## START

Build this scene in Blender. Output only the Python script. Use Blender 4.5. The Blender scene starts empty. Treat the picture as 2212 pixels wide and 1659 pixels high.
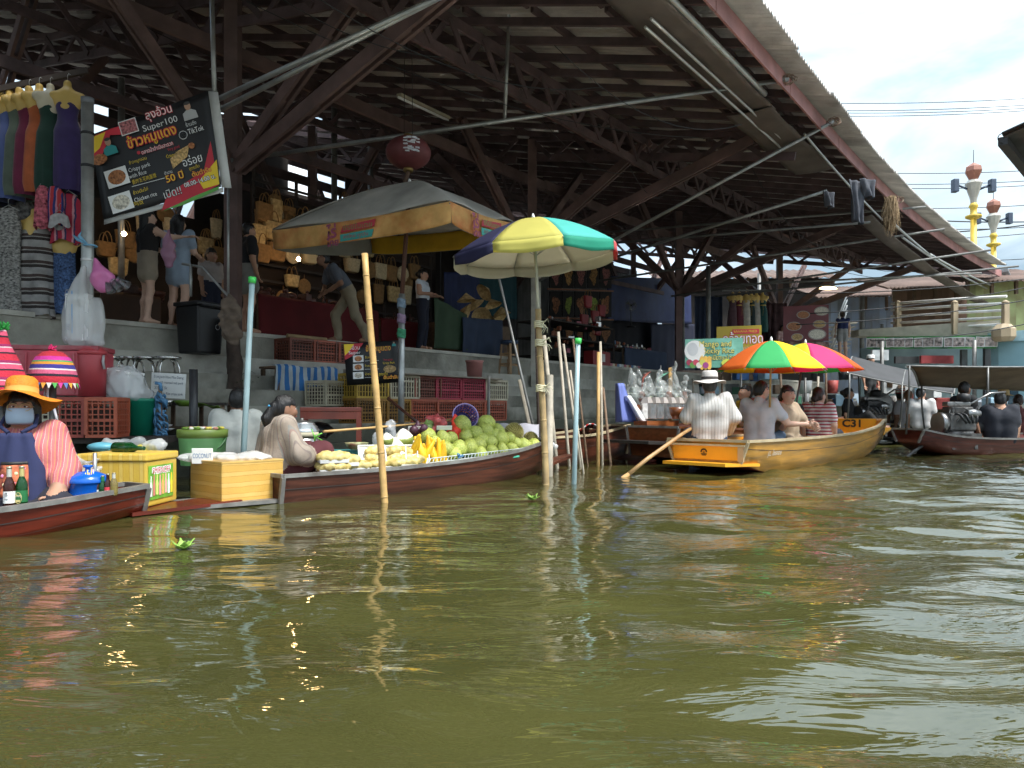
import bpy, bmesh, math, random
import numpy as np
from mathutils import Vector, Matrix, Euler
R = math.radians
random.seed(7); rng = np.random.default_rng(7)
SC = bpy.context.scene
COL = SC.collection
# ------------------------------------------------------------------ camera, sky, sun, exposure
EYE = 0.75
cam_d = bpy.data.cameras.new('camera'); cam = bpy.data.objects.new('camera', cam_d); COL.objects.link(cam)
cam.location = (0, 0, EYE); cam.rotation_euler = (R(90), 0, 0)
cam_d.sensor_width = 36.0; cam_d.lens = 36.0*1600/2212; cam_d.shift_y = 55.5/2212
cam_d.clip_start = 0.05; cam_d.clip_end = 4000
SC.camera = cam
W = bpy.data.worlds.new('World'); SC.world = W; W.use_nodes = True
def build_world():
    nt = W.node_tree; N = nt.nodes; L = nt.links; N.clear()
    out = N.new('ShaderNodeOutputWorld'); bg = N.new('ShaderNodeBackground')
    sky = N.new('ShaderNodeTexSky'); sky.sky_type = 'NISHITA'; sky.sun_disc = False
    sky.sun_elevation = R(58); sky.sun_rotation = R(127); sky.dust_density = 2.0
    tc = N.new('ShaderNodeTexCoord')
    sep = N.new('ShaderNodeSeparateXYZ'); L.new(tc.outputs['Generated'], sep.inputs[0])
    # project direction on a cloud plane so that clouds flatten towards the horizon
    mx = N.new('ShaderNodeMath'); mx.operation = 'MAXIMUM'; L.new(sep.outputs[2], mx.inputs[0]); mx.inputs[1].default_value = 0.0
    ad = N.new('ShaderNodeMath'); ad.operation = 'ADD'; L.new(mx.outputs[0], ad.inputs[0]); ad.inputs[1].default_value = 0.22
    dv = N.new('ShaderNodeVectorMath'); dv.operation = 'DIVIDE'; L.new(tc.outputs['Generated'], dv.inputs[0])
    cb = N.new('ShaderNodeCombineXYZ'); [L.new(ad.outputs[0], cb.inputs[i]) for i in range(3)]
    L.new(cb.outputs[0], dv.inputs[1])
    n1 = N.new('ShaderNodeTexNoise'); n1.inputs['Scale'].default_value = 1.6; n1.inputs['Detail'].default_value = 9; n1.inputs['Roughness'].default_value = .55
    n1.inputs['Distortion'].default_value = .35
    of = N.new('ShaderNodeVectorMath'); of.operation = 'ADD'; of.inputs[1].default_value = (9.2, 4.4, 5.0); L.new(dv.outputs[0], of.inputs[0])
    L.new(of.outputs[0], n1.inputs['Vector'])
    r1 = N.new('ShaderNodeValToRGB'); e = r1.color_ramp.elements
    e[0].position = .40; e[0].color = (.19, .26, .32, 1); e[1].position = .74; e[1].color = (1.0, 1.0, .99, 1)
    m = e.new(.56); m.color = (.34, .41, .46, 1)
    L.new(n1.outputs[0], r1.inputs[0])
    n2 = N.new('ShaderNodeTexNoise'); n2.inputs['Scale'].default_value = .9; n2.inputs['Detail'].default_value = 5
    L.new(dv.outputs[0], n2.inputs['Vector'])
    r2 = N.new('ShaderNodeValToRGB'); r2.color_ramp.elements[0].position = .36; r2.color_ramp.elements[1].position = .52
    L.new(n2.outputs[0], r2.inputs[0])
    sk = N.new('ShaderNodeMix'); sk.data_type = 'RGBA'; sk.blend_type = 'MULTIPLY'; sk.inputs[0].default_value = 1
    L.new(sky.outputs[0], sk.inputs[6]); sk.inputs[7].default_value = (.10, .10, .10, 1)
    mixc = N.new('ShaderNodeMix'); mixc.data_type = 'RGBA'
    mr = N.new('ShaderNodeMapRange'); mr.inputs[3].default_value = .62; mr.inputs[4].default_value = 1.0
    L.new(r2.outputs[0], mr.inputs[0]); L.new(mr.outputs[0], mixc.inputs[0]); L.new(sk.outputs[2], mixc.inputs[6]); L.new(r1.outputs[0], mixc.inputs[7])
    g = N.new('ShaderNodeMapRange'); g.inputs[1].default_value = 0; g.inputs[2].default_value = 1; g.inputs[3].default_value = .40; g.inputs[4].default_value = 1.55; L.new(mx.outputs[0], g.inputs[0])   # overcast sky: brighter towards the zenith
    gm = N.new('ShaderNodeVectorMath'); gm.operation = 'SCALE'; L.new(mixc.outputs[2], gm.inputs[0]); L.new(g.outputs[0], gm.inputs['Scale'])
    L.new(gm.outputs[0], bg.inputs[0]); bg.inputs[1].default_value = 1.3
    L.new(bg.outputs[0], out.inputs[0])
build_world()
sun_d = bpy.data.lights.new('sun', 'SUN'); sun = bpy.data.objects.new('sun', sun_d); COL.objects.link(sun)
sun_d.energy = 1.75; sun_d.angle = R(14); sun_d.color = (1, .98, .94)
_sd = Vector((.80*math.cos(R(58)), -.60*math.cos(R(58)), math.sin(R(58))))      # towards the sun: the open canal side
sun.rotation_euler = _sd.to_track_quat('Z', 'Y').to_euler(); sun.location = (20, -15, 30)
VS = SC.view_settings; VS.view_transform = 'Standard'; VS.look = 'None'; VS.gamma = 1.0; VS.exposure = 1.75; VS.use_curve_mapping = False
SC.cycles.max_bounces = 8; SC.cycles.diffuse_bounces = 5; SC.cycles.glossy_bounces = 3; SC.cycles.use_adaptive_sampling = True; SC.cycles.adaptive_threshold = .03; SC.cycles.transmission_bounces = 6; SC.cycles.transparent_max_bounces = 10
SC.cycles.sample_clamp_indirect = 6; SC.cycles.caustics_reflective = True; SC.cycles.blur_glossy = .2; SC.cycles.caustics_refractive = False
SC.cycles.use_denoising = True

# ------------------------------------------------------------------ helpers
def P(px, py, Y):                                  # a point of the place from its bearing in the photo and its depth in metres
    return Vector(((px-1106)/1600*Y, Y, EYE+(885-py)/1600*Y))
def PW(px, z, Y): return Vector(((px-1106)/1600*Y, Y, z))
def _curve():
    pts = {}; ds = .25; s = 0.0; p = Vector((2.5, 9.1)); a = R(37.05)
    pts[0] = (p.copy(), a)
    q = p.copy()
    for i in range(1, 200):
        s = i*ds; aa = R(37.05+max(0, s-5)*.45); q = q+Vector((math.sin(aa), math.cos(aa)))*ds; pts[i] = (q.copy(), aa)
    q = p.copy()
    for i in range(1, 200): q = q-Vector((math.sin(a), math.cos(a)))*ds; pts[-i] = (q.copy(), a)
    return pts
CUR = _curve()
def bank(s, t, z=0.0):                             # s along the eave, t inland from the eave
    i = math.floor(s/.25); f = s/.25-i
    (p0, a0), (p1, a1) = CUR[i], CUR[i+1]
    p = p0.lerp(p1, f); a = a0+(a1-a0)*f
    return Vector((p.x-math.cos(a)*t, p.y+math.sin(a)*t, z))
def heading(s): return CUR[math.floor(s/.25)][1]
_mats = {}
def mat(name, col=(.5, .5, .5), rough=.6, metal=0., var=.15, scale=5., bump=0., bscale=30., dirt=0., dirtcol=(.05, .04, .03), spec=.5,
        emit=0., trans=0., alpha=1., sheen=0., stretch=(1, 1, 1), hue=None, dscale=None, coat=0., sss=0., transl=0.):
    if name in _mats: return _mats[name]
    m = bpy.data.materials.new(name); m.use_nodes = True; nt = m.node_tree; N = nt.nodes; L = nt.links
    b = N['Principled BSDF']; _mats[name] = m
    b.inputs['Roughness'].default_value = rough; b.inputs['Metallic'].default_value = metal
    b.inputs['Specular IOR Level'].default_value = spec
    if trans: b.inputs['Transmission Weight'].default_value = trans
    if alpha < 1: b.inputs['Alpha'].default_value = alpha
    if coat: b.inputs['Coat Weight'].default_value = coat; b.inputs['Coat Roughness'].default_value = .12
    if sheen: b.inputs['Sheen Weight'].default_value = sheen
    if sss: b.inputs['Subsurface Weight'].default_value = sss; b.inputs['Subsurface Radius'].default_value = (.02, .01, .005)
    tc = N.new('ShaderNodeTexCoord'); mp = N.new('ShaderNodeMapping'); mp.inputs['Scale'].default_value = stretch
    L.new(tc.outputs['Object'], mp.inputs[0])
    oi = N.new('ShaderNodeObjectInfo'); va = N.new('ShaderNodeVectorMath'); va.operation = 'ADD'
    sc_ = N.new('ShaderNodeMath'); sc_.operation = 'MULTIPLY'; sc_.inputs[1].default_value = 37.0; L.new(oi.outputs['Random'], sc_.inputs[0])
    L.new(mp.outputs[0], va.inputs[0]); L.new(sc_.outputs[0], va.inputs[1])
    n = N.new('ShaderNodeTexNoise'); n.inputs['Scale'].default_value = scale; n.inputs['Detail'].default_value = 5; L.new(va.outputs[0], n.inputs['Vector'])
    rp = N.new('ShaderNodeValToRGB'); c = np.array(col[:3]); h = np.array(hue) if hue is not None else c
    e = rp.color_ramp.elements; e[0].position = .28; e[1].position = .72
    e[0].color = (*np.clip(c*(1-var), 0, 1), 1); e[1].color = (*np.clip(h*(1+var*.7), 0, 1), 1)
    L.new(n.outputs[0], rp.inputs[0]); cur = rp.outputs[0]
    if dirt:
        n2 = N.new('ShaderNodeTexNoise'); n2.inputs['Scale'].default_value = dscale or scale*.35; n2.inputs['Detail'].default_value = 7; n2.inputs['Roughness'].default_value = .65
        L.new(va.outputs[0], n2.inputs['Vector'])
        r2 = N.new('ShaderNodeValToRGB'); r2.color_ramp.elements[0].position = .45; r2.color_ramp.elements[1].position = .72
        L.new(n2.outputs[0], r2.inputs[0]); ml = N.new('ShaderNodeMath'); ml.operation = 'MULTIPLY'; ml.inputs[1].default_value = dirt; L.new(r2.outputs[0], ml.inputs[0])
        mx = N.new('ShaderNodeMix'); mx.data_type = 'RGBA'; L.new(ml.outputs[0], mx.inputs[0]); L.new(cur, mx.inputs[6]); mx.inputs[7].default_value = (*dirtcol, 1); cur = mx.outputs[2]
    vr = N.new('ShaderNodeMapRange'); vr.inputs[3].default_value = .86; vr.inputs[4].default_value = 1.14; L.new(oi.outputs['Random'], vr.inputs[0])
    sv = N.new('ShaderNodeVectorMath'); sv.operation = 'SCALE'; L.new(cur, sv.inputs[0]); L.new(vr.outputs[0], sv.inputs['Scale']); cur = sv.outputs[0]
    L.new(cur, b.inputs['Base Color'])
    if emit: L.new(cur, b.inputs['Emission Color']); b.inputs['Emission Strength'].default_value = emit
    if bump:
        n3 = N.new('ShaderNodeTexNoise'); n3.inputs['Scale'].default_value = bscale; n3.inputs['Detail'].default_value = 4; L.new(va.outputs[0], n3.inputs['Vector'])
        bp = N.new('ShaderNodeBump'); bp.inputs['Strength'].default_value = min(1, bump); bp.inputs['Distance'].default_value = .01*max(1, bump); L.new(n3.outputs[0], bp.inputs['Height']); L.new(bp.outputs[0], b.inputs['Normal'])
    if transl:
        tr = N.new('ShaderNodeBsdfTranslucent'); L.new(cur, tr.inputs[0]); ms = N.new('ShaderNodeMixShader'); ms.inputs[0].default_value = transl
        L.new(b.outputs[0], ms.inputs[1]); L.new(tr.outputs[0], ms.inputs[2]); L.new(ms.outputs[0], N['Material Output'].inputs[0])
    return m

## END

- **SET EXERCISE**:
Look for the word "scene" and return every line where it occurs.

- **THE OUTPUT**:
Build this scene in Blender. Output only the Python script. Use Blender 4.5. The Blender scene starts empty. Treat the picture as 2212 pixels wide and 1659 pixels high.
SC = bpy.context.scene